Take the world’s largest economy, where Bill Dudley warns that the US Federal Reserve’s dream of a gentle landing might just be a monster in disguise. The Fed’s faith that policy is restrictive enough to tame inflation masks a more complicated reality. As stock tickers flash green, Jerome Powell’s soft-spoken assurances begin to sound like lullabies to an overexcited child: soothing, but perhaps too soon. The monster beneath the rose smells suspiciously like complacency. 
 
Meanwhile, across the borders of India and Nepal, Aditi Phadnis finds two neighbouring mirrors, one fogged with quiet surrender, the other cracked with revolt.

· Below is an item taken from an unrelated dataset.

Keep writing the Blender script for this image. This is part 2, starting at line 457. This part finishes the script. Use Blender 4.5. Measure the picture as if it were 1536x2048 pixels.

In Darbhanga, Bihar, where loyalty to Modi and Nitish has outlived prosperity itself, resignation passes for peace. 80 kms away in Janakpur, Gen Z’s fury has set politics ablaze, toppling old titans like Prachanda and Bhattarai, and demanding a new architecture of power. Yet even rebellion carries the fragrance of déjà vu. Nepal’s youth dream of change, but history keeps its mask close at hand. 
And then there’s Sandeep Goyal’s reflection on Dilwale Dulhania Le Jayenge, that 30-year-old ode to love’s impossible balance, a rebellion that bows, modernity that touches elders’ feet. Raj and Simran still dance between Europe’s freedom and Punjab’s traditions, reminding us that sometimes the most romantic revolutions happen on slow-moving trains. DDLJ endures because it understands what life rarely admits, that even our most revolting dreams must flirt with obedience. 
Then comes Shekhar Gupta, with a dispatch from a new kind of frontline, one where truth itself is under siege. Investigating gallantry citations for Operation Sindoor, he stumbled into an AI-generated hallucination. “Grok,” his digital aide, conjured entire war stories, none of which existed. A dream of heroism spun by an algorithm, persuasive and patriotic, until the seams showed. It was not misinformation but myth, stitched from code. In this “sixth generation” of warfare, the battlefield is belief itself. The monsters now write in syntax, and their lies smell disarmingly like roses. 
Finally, in Shreekant Sambrani’s review of Homebound, India’s Oscar entry, the road home becomes both a pilgrimage and a purgatory. Co-written by Basharat Peer and Neeraj Ghaywan, its tale of two migrant workers trudging through lockdown darkness glows with humanity, yet never quite bursts into myth. It’s a rose growing out of concrete — fragile, fragrant, and painfully real.